「宮崎県五ヶ瀬町スタディーツアーと哲学対話研修」報告 佐藤 寛紀

「宮崎県五ヶ瀬町スタディーツアーと哲学対話研修」報告 佐藤 寛紀

日時:
2019年9月8日~10日
場所:
宮崎県西臼杵郡五ヶ瀬町
主催:
東京大学大学院博士課程教育リーディングプログラム「多文化共生・統合人間学プログラム(IHS)」教育プロジェクトH「生命のポイエーシスと多文化共生のプラクシス」

概要

2019年9月8日から10日にかけて、「宮崎県五ヶ瀬町スタディーツアーと哲学対話研修」が行われた。本研修においては主に、1)令和元年度総務省関係人口創出拡大事業の一環として、五ヶ瀬町が主催する、関係人口創出拡大の為の政策の発案・提言を目的とした大学生向けスタディーツアー1への協力(8日、9日午前)及び、2)五ヶ瀬中等教育学校での哲学対話への参加(9日午後、10日)、の2つを行なった。以上の研修内容から、地方創生及び現代日本に求められる教育の在り方の探求という2課題について、一般的方針や具体的施策ではなく、課題についての思考・コミュニケーションの基盤形成という観点から課題解決の糸口が見いだせるのではないかと考えた。すなわち、哲学対話において行われる「自由な発言場」において「問う・考える・語る・聞く」ことは、上記2課題の解決を目指す上で、当事者意識の形成、及び、課題の理解・解決策の創出・施行を行うという2点において重要な、思考・コミュニケーションの基盤となりうると考えられる。

研修内容

本研修が行われた宮崎県西臼杵郡五ヶ瀬町は、宮崎県と熊本県の県境の山間部に位置し、過疎化が進行する地方自治体である。五ヶ瀬町のウェブサイト2に拠れば、令和元年9月1日の段階の人口は3,825人であり、これは昭和60年の約5,800人から35年間で約2,000人の人口減少があったことになる。また、高齢化率は37.60%と全国平均の26.60%より高い(65歳以上人口、2015年)3。同町は、この過疎化による地域萎縮の対策として、関係人口の創出と教育に力を注いでいる。関係人口とは、ある地域において、そこで生業を持つ「定住人口」や、観光で訪れる「交流人口」ではなく、多様な形でその地域に関わる人々のことを指し、地域外の人材による地域づくりが期待されている4。教育に関しては、宮崎県立五ヶ瀬中等教育学校では、活発な地域学習が行われており、また、アクティヴラーニングの一環として、哲学対話が導入されている。

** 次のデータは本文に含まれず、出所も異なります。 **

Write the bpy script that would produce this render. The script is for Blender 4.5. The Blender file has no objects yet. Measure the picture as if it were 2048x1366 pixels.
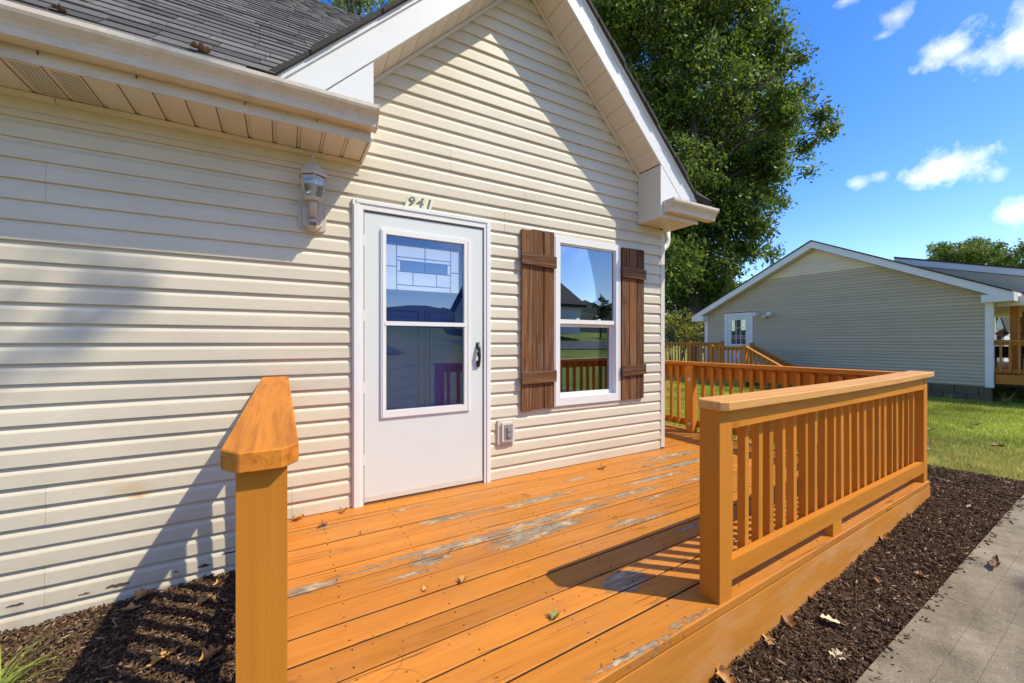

本研修初日の9月8日には、上記スタディーツアーの一環として行われた、スタディーツアー参加者、五ヶ瀬町役場職員、五ヶ瀬中等教育学校の教員及び生徒を交えた哲学対話に参加した(哲学対話についての説明は他稿で既に説明されているので本稿では割愛させていただく)。翌9日には、スタディーツアー参加者による政策提案に向けて、彼らが発案した政策に関する議論に参加させていただき、その議論を踏まえての政策提案発表を聞かせていただいた。その後、同9日午後には、五ヶ瀬中等教育学校の4年生を対象とした「問いの立て方・深め方」と題した本学梶谷真司先生による講義の補助を担当した。この講義では、生徒がグループに分かれ、新聞記事を読み、それに関する「問い」を出し合う「問い出し」が行われ、それらの「問い」をより「一般的な問い」に発展させていくことで、「問い」をどのように深めていくかについて講習が行われた。最終日10日には、同校5年生を対象とした「『書き方』講座」の補助をさせていただいた。この講義では、生徒が4~5人のグループごとにそれぞれテーマを決め、そのテーマに関する「問い」を挙げ、各自で3つの関連する問いを選び出し、それらについての答えと理由をグループ内で発表した。同10日には、3年生を対象に行われた、哲学対話の補助をさせていただいた。この哲学対話では、絵本を読み、その絵本の内容を元に「一般的な問い」(絵本の特定の内容に関する問いではなく、一般的な事象に関する問い)を生徒が挙げ、哲学対話が行われた。これらに加えて、五ヶ瀬中等教育学校の教員の方々との懇親会が開かれ、教育や地方創生に関して意見交換を行うことができた。

考察

過疎・高齢化は、日本全体の共通課題である。特にこれは、五ヶ瀬町のような小規模な地方自治体に関しては、近未来における地域社会の存続に直結する緊急課題である。同時に、人類社会は現在、環境変動、グローバル化、インターネットや強力な機械学習(深層学習、高機能計算機の出現など)の登場によって、急速かつ大規模に変化しつつある。この変化に適応した人材を如何なる教育によって育成するのかという点で、現代日本の教育は再考・再構築を迫られている。そして、少子化が進む日本社会の中では、限られた人材に対してどのような教育がなされるべきか早急かつ的確な課題解決が求められる。また、五ヶ瀬町のように少子化が極限まで進行した地域では、この教育の見直しは急務である。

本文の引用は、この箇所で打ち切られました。